Non è vero, infatti, che in Italia se ne rilasciano di più che altrove, poiché in altre nazioni alla fattispecie dello ius sanguinis si sommano ulteriori diritti, riconosciuti con ius soli o ius scholae, che invece da noi non sono previsti.
Con la proposta referendaria si creerebbe un sistema più equo e attinente alla realtà della nostra società, allineando l’Italia agli altri Paesi europei, peraltro senza andare a modificare gli ulteriori criteri necessari per l’ottenimento, già previsti dalla legge.
Le ragioni del NO
Per i sostenitori del NO, la normativa attuale e già adeguata, poiché in Italia si rilasciano un numero di cittadinanze molto alto rispetto ad altri Paesi UE.

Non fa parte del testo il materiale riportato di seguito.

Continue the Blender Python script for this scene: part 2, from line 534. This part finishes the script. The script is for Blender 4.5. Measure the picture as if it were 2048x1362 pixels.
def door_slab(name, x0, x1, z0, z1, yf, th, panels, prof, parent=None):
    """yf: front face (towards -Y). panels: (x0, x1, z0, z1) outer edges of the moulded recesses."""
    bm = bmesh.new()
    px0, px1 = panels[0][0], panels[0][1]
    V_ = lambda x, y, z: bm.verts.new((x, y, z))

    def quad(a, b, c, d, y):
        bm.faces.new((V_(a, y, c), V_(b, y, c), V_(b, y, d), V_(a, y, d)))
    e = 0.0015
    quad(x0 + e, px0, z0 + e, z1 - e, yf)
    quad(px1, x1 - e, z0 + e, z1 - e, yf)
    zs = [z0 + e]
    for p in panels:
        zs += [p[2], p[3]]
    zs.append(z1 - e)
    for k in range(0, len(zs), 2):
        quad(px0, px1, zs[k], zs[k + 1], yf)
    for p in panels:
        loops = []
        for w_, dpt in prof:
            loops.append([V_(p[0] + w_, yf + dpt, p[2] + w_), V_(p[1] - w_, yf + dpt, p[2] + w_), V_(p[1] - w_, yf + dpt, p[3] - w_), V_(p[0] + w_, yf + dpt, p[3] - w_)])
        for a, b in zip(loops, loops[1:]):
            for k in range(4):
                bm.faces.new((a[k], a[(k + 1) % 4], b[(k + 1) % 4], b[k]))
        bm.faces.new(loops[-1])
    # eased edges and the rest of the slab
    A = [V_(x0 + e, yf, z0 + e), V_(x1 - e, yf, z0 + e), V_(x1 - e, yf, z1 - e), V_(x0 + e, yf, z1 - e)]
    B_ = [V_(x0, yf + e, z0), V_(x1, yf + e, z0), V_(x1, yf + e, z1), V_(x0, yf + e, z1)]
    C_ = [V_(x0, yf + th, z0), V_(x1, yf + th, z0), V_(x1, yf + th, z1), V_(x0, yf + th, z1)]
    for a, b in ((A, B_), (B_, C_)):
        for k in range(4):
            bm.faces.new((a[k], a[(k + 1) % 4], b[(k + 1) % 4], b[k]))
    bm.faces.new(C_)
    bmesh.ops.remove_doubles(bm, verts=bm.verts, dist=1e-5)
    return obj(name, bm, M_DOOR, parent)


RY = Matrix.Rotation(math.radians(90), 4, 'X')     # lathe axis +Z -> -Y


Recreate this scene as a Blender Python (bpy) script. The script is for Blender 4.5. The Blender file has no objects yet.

Con il dimezzamento dei tempi si corre il rischio di attribuirle troppo facilmente a soggetti che non abbiano ancora dimostrato un sufficiente livello di integrazione.
Un periodo di 10 anni fornisce maggiori garanzie sulla stabilità dello straniero e sull’effettiva volontà di aderire ai valori della nostra Costituzione.
Un’eccessiva riduzione potrebbe trasformarsi in una sorta di sanatoria generalizzata, senza garanzie reali.
Infine, un aumento immediato delle richieste potrebbe mettere sotto pressione la macchina amministrativa, già oggi gravata da tempi lunghi e procedure complesse.